» GOAL OF THE EXERCISE:
Extract from the entries below, exactly as given, only the lines from the line containing "Continue the Blender" to the line containing "b = MB().tube([(B.L", both lines included.

======== EXTRACTED ENTRIES ========

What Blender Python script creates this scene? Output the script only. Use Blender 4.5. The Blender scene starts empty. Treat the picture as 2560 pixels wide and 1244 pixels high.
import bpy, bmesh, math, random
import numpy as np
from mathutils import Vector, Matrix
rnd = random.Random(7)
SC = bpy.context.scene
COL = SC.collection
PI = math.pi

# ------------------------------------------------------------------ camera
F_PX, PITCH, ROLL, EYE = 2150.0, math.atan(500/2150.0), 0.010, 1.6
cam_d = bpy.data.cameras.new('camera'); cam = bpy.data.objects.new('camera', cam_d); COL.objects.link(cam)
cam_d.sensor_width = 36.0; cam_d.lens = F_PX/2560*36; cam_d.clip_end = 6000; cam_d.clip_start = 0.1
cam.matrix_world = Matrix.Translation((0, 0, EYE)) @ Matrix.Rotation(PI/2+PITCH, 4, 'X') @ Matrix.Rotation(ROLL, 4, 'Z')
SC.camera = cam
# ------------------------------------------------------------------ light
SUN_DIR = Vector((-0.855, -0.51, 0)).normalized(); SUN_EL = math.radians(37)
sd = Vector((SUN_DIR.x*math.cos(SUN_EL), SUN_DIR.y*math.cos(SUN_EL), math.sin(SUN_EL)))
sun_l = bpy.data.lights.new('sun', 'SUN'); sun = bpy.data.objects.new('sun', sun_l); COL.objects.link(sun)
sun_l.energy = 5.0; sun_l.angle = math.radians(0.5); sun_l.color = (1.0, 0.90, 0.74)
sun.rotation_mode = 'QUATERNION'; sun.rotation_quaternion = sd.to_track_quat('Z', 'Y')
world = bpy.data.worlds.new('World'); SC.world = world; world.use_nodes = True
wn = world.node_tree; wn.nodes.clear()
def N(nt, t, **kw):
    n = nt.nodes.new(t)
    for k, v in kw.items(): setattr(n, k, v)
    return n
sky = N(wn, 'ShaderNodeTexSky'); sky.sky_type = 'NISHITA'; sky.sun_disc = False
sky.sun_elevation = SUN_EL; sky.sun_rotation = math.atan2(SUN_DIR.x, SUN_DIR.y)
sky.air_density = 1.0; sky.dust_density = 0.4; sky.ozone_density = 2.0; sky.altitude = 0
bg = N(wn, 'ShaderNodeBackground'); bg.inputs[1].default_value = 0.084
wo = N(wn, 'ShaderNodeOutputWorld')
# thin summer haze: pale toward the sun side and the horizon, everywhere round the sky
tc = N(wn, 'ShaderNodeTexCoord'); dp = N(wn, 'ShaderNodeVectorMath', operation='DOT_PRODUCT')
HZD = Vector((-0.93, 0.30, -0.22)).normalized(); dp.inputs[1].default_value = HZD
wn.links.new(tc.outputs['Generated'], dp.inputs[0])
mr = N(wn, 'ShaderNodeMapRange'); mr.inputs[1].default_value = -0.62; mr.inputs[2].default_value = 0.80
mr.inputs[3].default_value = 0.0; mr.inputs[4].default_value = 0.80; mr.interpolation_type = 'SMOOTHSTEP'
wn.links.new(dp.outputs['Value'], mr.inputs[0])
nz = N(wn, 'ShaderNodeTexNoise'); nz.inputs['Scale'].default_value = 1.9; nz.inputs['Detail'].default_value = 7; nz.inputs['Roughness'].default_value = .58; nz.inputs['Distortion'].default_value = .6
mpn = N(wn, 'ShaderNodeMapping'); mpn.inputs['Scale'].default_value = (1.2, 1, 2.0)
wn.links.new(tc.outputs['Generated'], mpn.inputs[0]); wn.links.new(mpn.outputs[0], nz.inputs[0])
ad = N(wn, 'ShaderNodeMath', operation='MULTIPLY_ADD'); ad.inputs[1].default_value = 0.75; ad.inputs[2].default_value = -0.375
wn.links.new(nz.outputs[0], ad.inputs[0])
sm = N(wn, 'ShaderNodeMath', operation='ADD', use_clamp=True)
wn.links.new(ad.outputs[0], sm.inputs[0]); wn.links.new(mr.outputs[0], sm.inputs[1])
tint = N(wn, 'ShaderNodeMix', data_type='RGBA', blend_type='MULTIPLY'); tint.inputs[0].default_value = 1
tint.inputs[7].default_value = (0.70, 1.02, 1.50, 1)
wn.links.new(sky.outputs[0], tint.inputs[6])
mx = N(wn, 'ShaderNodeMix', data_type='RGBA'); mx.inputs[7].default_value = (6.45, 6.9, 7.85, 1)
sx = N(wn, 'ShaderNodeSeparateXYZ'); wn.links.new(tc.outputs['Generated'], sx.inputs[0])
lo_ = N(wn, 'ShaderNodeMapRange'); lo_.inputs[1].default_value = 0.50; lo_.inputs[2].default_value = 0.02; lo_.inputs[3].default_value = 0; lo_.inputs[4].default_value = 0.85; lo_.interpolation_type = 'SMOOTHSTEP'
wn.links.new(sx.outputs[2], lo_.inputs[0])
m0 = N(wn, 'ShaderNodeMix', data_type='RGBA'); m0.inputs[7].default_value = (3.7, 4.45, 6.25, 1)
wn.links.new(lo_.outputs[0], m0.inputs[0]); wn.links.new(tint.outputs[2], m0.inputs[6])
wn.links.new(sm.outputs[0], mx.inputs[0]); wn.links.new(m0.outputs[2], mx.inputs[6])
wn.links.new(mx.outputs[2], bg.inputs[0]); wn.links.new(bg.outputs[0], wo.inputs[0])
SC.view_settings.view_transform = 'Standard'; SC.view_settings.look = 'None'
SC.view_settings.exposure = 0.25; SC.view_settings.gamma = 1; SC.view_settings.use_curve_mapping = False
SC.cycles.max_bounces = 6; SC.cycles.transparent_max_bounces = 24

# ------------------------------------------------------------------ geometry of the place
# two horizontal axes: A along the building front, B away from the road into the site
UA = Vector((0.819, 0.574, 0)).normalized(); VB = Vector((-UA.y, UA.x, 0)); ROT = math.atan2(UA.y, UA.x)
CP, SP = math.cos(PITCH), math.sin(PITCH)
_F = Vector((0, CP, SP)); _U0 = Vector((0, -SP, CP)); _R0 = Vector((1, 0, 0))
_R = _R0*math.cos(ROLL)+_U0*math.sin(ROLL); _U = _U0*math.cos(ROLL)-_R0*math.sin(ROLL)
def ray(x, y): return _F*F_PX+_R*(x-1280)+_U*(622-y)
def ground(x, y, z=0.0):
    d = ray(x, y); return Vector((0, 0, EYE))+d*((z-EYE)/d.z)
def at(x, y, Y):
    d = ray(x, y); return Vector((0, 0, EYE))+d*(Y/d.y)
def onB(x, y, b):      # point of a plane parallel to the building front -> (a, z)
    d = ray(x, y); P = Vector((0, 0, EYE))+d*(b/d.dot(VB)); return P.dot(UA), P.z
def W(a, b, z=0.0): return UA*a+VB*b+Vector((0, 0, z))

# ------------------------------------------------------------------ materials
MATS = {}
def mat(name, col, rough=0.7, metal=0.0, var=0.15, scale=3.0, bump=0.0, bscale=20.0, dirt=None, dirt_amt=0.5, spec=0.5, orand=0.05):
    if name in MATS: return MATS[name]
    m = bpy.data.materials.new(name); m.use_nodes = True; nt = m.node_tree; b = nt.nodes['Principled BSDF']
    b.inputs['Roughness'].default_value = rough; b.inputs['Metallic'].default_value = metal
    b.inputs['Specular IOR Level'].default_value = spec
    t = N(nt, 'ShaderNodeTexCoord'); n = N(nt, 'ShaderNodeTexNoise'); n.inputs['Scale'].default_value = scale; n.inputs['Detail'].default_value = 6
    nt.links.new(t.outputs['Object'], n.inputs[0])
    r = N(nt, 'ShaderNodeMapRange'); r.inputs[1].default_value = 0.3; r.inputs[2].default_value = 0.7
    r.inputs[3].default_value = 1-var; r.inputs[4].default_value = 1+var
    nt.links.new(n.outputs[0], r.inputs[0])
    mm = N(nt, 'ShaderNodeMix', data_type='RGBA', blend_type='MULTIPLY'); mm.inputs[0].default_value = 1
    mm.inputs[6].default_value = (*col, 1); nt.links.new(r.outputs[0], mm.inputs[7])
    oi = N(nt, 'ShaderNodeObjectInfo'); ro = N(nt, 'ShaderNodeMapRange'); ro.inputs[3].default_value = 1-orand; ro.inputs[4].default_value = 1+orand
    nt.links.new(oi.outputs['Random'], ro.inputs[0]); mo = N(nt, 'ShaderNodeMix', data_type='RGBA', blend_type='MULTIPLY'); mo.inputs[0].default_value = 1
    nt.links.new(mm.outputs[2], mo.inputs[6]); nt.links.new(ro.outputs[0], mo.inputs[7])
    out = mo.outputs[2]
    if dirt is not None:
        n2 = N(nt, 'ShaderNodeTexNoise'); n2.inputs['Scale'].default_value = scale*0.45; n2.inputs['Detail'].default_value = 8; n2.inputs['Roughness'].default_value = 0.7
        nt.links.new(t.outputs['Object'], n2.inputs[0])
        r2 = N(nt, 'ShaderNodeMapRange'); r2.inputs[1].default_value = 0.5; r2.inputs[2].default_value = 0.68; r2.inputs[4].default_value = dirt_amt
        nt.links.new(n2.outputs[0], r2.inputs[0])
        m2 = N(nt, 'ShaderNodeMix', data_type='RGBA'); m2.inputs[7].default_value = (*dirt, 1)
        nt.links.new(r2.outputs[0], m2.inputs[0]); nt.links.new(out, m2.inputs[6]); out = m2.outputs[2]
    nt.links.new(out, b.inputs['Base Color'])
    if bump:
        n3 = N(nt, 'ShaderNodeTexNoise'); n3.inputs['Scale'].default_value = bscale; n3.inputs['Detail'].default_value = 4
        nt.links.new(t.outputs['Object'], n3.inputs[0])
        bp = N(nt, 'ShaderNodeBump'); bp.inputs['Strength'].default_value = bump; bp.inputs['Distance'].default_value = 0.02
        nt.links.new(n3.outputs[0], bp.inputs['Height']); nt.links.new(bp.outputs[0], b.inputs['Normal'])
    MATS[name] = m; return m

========
======== EXTRACTED ENTRIES ========

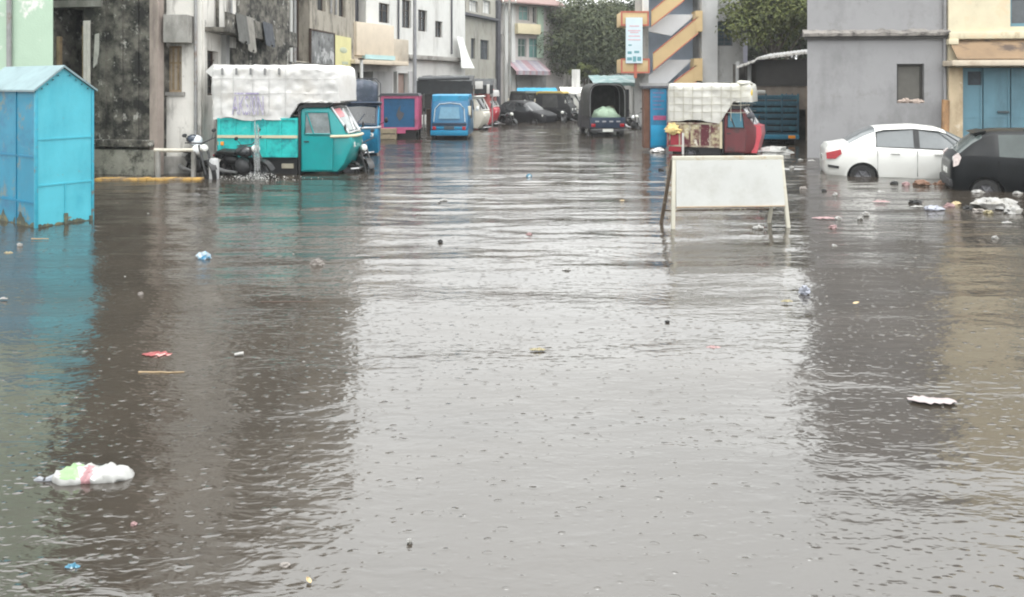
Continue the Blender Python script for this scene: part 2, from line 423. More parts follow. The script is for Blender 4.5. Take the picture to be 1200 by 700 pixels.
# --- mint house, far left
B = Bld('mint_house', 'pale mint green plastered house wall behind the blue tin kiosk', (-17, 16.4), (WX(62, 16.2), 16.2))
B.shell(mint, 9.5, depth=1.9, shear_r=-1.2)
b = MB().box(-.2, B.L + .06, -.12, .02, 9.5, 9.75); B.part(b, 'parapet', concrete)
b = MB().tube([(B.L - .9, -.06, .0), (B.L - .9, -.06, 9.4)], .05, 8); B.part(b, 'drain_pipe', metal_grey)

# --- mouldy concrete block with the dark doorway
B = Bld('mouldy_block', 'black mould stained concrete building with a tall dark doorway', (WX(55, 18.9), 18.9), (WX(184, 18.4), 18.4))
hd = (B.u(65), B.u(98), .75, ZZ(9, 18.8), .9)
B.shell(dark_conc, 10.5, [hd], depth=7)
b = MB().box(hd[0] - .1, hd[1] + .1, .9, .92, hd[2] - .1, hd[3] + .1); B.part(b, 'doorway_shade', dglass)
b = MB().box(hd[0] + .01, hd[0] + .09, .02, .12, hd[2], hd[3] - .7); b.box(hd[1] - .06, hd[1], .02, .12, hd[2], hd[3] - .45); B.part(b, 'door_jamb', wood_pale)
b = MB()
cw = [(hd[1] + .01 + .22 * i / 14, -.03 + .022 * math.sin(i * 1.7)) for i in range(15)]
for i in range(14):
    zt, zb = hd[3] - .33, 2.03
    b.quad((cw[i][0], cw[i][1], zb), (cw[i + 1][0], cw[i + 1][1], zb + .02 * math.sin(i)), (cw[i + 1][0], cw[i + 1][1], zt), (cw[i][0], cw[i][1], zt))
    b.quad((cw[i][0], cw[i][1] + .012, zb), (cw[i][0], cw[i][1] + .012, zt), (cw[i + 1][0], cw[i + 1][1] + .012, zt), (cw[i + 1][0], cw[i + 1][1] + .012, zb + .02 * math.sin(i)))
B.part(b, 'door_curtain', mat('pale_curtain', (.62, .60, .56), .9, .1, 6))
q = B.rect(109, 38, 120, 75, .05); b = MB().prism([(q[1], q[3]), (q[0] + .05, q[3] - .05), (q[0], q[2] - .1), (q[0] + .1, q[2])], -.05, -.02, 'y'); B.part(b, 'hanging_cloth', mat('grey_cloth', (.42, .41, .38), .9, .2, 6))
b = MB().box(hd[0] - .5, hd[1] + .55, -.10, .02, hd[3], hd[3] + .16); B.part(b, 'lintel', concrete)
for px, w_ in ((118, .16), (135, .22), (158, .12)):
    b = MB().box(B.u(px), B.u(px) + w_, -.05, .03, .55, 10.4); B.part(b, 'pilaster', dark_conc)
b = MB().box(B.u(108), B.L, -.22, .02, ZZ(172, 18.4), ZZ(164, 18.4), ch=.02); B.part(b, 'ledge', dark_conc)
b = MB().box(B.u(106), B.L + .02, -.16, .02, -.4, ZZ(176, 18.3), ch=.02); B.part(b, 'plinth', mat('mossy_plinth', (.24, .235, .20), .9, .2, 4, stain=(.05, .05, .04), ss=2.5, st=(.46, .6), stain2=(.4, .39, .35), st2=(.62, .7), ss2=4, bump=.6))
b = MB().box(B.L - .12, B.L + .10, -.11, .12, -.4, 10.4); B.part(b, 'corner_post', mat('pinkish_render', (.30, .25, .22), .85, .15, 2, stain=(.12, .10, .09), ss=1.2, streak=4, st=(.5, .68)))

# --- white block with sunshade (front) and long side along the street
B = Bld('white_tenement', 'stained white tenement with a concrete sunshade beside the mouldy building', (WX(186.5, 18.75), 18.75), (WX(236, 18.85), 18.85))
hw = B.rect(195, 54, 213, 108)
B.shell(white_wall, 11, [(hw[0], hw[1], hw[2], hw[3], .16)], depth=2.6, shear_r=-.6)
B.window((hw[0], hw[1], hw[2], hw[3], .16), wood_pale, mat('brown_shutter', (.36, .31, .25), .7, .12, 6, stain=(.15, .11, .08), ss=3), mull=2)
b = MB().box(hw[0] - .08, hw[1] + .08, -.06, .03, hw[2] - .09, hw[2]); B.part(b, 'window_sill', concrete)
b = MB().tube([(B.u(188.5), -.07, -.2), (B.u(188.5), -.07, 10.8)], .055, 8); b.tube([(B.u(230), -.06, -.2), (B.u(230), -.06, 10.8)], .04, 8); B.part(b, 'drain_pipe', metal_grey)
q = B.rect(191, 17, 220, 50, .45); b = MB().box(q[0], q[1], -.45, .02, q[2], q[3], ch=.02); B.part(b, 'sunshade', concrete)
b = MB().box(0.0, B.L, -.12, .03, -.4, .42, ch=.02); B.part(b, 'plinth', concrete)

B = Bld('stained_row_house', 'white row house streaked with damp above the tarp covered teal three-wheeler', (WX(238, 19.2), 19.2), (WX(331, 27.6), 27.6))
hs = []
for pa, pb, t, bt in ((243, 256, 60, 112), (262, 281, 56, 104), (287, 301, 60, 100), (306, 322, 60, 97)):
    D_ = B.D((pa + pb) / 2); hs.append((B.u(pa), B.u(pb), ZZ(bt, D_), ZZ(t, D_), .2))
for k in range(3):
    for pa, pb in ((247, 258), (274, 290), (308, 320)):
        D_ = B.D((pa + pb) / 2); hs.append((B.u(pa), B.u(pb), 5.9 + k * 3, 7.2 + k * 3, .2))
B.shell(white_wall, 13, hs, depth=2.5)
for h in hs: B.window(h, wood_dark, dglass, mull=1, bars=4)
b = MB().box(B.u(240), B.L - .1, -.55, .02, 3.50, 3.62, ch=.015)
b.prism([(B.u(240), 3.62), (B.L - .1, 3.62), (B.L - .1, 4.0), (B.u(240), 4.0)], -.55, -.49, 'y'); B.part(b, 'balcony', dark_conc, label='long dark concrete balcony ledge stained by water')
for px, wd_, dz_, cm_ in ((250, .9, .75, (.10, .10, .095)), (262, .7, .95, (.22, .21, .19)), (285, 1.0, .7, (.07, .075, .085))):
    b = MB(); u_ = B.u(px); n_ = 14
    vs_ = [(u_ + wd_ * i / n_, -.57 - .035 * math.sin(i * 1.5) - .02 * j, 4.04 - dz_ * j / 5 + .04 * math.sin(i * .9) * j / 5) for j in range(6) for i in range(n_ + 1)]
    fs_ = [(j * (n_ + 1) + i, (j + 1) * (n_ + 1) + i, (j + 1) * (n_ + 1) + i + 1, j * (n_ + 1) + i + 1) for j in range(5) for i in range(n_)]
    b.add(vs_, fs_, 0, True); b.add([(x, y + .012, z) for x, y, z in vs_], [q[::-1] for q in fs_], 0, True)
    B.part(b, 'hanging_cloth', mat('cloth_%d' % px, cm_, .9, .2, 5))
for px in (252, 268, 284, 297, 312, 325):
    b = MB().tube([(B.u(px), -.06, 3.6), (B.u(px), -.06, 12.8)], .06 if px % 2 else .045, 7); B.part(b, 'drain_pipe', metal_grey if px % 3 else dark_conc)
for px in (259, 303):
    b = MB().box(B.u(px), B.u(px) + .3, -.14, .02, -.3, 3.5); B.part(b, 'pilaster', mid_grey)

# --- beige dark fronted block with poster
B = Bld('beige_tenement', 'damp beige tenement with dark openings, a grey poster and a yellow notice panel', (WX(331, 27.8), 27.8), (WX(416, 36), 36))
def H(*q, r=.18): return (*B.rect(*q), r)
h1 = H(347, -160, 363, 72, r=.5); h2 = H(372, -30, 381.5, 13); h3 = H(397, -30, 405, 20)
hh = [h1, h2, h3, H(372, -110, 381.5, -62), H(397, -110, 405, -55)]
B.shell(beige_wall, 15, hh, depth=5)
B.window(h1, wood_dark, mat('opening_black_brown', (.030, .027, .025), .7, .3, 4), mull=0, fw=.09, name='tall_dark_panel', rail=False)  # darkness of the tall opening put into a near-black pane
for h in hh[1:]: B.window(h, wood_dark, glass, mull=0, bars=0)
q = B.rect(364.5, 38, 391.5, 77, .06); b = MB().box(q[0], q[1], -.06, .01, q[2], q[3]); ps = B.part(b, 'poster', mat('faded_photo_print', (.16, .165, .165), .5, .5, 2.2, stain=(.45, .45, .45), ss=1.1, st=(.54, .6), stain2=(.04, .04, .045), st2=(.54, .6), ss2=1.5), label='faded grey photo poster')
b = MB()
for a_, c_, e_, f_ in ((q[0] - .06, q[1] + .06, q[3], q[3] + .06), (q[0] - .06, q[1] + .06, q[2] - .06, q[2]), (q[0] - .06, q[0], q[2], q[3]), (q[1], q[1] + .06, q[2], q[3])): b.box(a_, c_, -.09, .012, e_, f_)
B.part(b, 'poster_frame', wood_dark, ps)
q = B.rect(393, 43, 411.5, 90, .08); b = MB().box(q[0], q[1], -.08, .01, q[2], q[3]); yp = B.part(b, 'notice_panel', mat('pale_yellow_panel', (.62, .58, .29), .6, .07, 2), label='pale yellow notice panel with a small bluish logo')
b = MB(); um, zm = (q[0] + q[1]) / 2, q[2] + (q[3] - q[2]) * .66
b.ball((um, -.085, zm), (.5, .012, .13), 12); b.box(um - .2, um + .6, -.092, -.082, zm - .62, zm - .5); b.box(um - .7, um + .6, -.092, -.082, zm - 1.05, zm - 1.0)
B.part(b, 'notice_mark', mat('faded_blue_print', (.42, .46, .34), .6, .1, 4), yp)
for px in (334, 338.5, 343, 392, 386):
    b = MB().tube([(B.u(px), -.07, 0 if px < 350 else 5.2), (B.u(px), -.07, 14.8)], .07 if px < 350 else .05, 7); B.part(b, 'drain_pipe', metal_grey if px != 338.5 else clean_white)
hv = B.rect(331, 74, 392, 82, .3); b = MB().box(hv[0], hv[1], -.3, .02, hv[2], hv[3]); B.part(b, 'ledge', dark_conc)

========

» RESULT FOR THIS TASK:
Continue the Blender Python script for this scene: part 2, from line 423. More parts follow. The script is for Blender 4.5. Take the picture to be 1200 by 700 pixels.
# --- mint house, far left
B = Bld('mint_house', 'pale mint green plastered house wall behind the blue tin kiosk', (-17, 16.4), (WX(62, 16.2), 16.2))
B.shell(mint, 9.5, depth=1.9, shear_r=-1.2)
b = MB().box(-.2, B.L + .06, -.12, .02, 9.5, 9.75); B.part(b, 'parapet', concrete)
b = MB().tube([(B.L - .9, -.06, .0), (B.L - .9, -.06, 9.4)], .05, 8); B.part(b, 'drain_pipe', metal_grey)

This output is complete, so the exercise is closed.